The anecdote: I don't think anyone here needs reminding that R. A. Heinlein was a serious, heavy-duty ailurophile. Even so, he contemplated shooting a domestic kitty dead, at least once.

Mr. H was on the Navy pistol team back in the 20s or 30s, I believe. A good shot, in other words. In later life he kept his pistol in the house, but well-greased, disassembled and securely stored. Why not, there were few nasty criminals roaming around in the 50s. IIRC, there were only two occasions which prompted him to assemble the piece and load it:


1.A feral cat was terrorizing, and beating up upon, Mr. H's own kittycat. I imagine that he thought, as do I, that there are good kitties and bad kitties, just as there are good humans and bad humans. I think the outcome was an anticlimax; the bad kitty went away before being shot, and never came back.


2. The icky, creepy BAD occasion: The Tate/LaBianca murders.

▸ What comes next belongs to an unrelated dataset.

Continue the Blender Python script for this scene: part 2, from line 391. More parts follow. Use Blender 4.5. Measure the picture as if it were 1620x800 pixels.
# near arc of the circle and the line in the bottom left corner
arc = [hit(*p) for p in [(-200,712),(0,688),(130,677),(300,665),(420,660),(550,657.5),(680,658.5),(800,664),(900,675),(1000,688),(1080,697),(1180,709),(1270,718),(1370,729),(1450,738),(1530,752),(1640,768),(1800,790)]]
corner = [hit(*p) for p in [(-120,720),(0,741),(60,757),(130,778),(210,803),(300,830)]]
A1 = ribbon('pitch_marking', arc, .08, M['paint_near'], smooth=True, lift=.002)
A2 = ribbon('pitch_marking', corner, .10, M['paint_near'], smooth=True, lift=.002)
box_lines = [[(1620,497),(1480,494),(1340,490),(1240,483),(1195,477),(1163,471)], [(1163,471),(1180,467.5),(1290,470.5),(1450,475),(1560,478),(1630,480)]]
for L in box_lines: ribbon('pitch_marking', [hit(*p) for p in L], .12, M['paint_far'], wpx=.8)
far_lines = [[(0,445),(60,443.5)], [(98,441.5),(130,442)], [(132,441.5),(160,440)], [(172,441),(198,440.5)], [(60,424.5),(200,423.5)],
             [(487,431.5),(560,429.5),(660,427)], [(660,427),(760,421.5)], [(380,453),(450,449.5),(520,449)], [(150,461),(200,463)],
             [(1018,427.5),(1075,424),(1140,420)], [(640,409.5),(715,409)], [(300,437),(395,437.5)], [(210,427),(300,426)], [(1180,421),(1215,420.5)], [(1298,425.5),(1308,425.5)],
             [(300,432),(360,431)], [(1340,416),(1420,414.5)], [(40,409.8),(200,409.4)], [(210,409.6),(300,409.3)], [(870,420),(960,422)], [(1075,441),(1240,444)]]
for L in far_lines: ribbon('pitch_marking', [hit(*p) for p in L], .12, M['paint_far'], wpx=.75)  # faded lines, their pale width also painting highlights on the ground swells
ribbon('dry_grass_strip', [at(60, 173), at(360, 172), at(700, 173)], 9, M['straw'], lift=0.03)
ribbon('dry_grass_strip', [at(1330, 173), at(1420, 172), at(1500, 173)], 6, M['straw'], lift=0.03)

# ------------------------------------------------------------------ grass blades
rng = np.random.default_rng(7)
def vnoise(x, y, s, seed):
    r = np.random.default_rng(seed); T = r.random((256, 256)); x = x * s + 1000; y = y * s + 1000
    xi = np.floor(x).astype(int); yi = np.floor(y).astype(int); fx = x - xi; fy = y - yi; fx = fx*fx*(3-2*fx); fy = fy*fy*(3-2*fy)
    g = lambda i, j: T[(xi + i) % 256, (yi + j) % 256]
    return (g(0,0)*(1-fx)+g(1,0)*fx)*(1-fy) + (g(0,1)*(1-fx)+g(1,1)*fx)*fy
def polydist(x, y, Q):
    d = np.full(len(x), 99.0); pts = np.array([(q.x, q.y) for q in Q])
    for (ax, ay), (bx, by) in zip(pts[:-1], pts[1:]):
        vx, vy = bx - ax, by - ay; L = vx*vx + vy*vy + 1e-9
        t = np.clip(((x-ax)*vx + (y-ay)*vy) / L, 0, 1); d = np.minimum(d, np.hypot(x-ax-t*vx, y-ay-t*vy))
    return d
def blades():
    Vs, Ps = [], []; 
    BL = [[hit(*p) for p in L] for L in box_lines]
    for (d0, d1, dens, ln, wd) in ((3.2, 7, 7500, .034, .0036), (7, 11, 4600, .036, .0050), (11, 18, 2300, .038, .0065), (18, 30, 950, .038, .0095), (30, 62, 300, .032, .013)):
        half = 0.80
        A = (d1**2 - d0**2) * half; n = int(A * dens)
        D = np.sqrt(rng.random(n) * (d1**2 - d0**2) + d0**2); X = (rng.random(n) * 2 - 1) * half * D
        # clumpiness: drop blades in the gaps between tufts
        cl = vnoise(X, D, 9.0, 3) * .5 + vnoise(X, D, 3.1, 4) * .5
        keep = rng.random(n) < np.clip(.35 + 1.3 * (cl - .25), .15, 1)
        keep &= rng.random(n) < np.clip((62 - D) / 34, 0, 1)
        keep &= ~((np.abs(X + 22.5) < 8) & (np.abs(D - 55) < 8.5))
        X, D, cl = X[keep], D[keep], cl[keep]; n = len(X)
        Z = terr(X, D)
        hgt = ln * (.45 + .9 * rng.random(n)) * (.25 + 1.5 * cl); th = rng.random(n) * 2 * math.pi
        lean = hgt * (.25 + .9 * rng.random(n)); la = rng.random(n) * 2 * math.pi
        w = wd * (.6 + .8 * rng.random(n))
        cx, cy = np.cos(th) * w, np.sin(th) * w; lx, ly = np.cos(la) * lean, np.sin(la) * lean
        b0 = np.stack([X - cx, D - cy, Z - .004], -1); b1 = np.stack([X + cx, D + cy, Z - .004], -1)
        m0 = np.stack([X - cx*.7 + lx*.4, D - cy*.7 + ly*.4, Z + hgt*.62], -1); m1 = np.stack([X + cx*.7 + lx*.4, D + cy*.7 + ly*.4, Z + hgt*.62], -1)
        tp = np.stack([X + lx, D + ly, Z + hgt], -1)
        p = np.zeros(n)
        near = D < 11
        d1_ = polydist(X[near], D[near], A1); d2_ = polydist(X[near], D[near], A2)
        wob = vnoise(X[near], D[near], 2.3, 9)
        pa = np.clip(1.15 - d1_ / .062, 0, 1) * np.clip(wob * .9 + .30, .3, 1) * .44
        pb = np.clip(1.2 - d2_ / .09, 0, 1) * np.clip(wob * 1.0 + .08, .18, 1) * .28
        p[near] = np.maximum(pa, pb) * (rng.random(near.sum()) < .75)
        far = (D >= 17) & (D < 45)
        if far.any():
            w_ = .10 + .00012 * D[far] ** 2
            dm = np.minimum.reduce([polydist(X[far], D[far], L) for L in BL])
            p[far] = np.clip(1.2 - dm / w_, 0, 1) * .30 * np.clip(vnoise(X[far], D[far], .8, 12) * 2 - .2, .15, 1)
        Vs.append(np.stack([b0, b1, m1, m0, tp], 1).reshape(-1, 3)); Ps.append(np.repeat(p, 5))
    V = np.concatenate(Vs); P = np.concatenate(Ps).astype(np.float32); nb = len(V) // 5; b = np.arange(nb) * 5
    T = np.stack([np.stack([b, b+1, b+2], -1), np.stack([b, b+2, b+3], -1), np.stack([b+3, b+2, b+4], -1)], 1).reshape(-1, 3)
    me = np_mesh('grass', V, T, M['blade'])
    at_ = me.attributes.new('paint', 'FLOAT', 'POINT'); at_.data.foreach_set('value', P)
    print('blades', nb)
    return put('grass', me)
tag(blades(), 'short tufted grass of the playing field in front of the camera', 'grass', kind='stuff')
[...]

When he learned that one of Charly Manson's bastard babies was named Valentine Michael Smith, he understandably freaked out and armed himself. After all, he lived not far from the places where the horrors occurred. I'm reminded of the scene in "Bridge on the River Kwai" in which the British army officer belatedly comes to his senses and falls upon the exploder device.



What I'm trying to say here, as someone who is fond of cats, is that yes, sometimes it's not just okay, but praiseworthy to shoot kittykats,

But


MAKE SURE YOU SHOOT THE RIGHT CAT!
 
MODS!!!!


Time to close this thread.......














......BEFORE it goes to the dogs.














And I'm twuly sowwy for this post. I just couldn't help myself.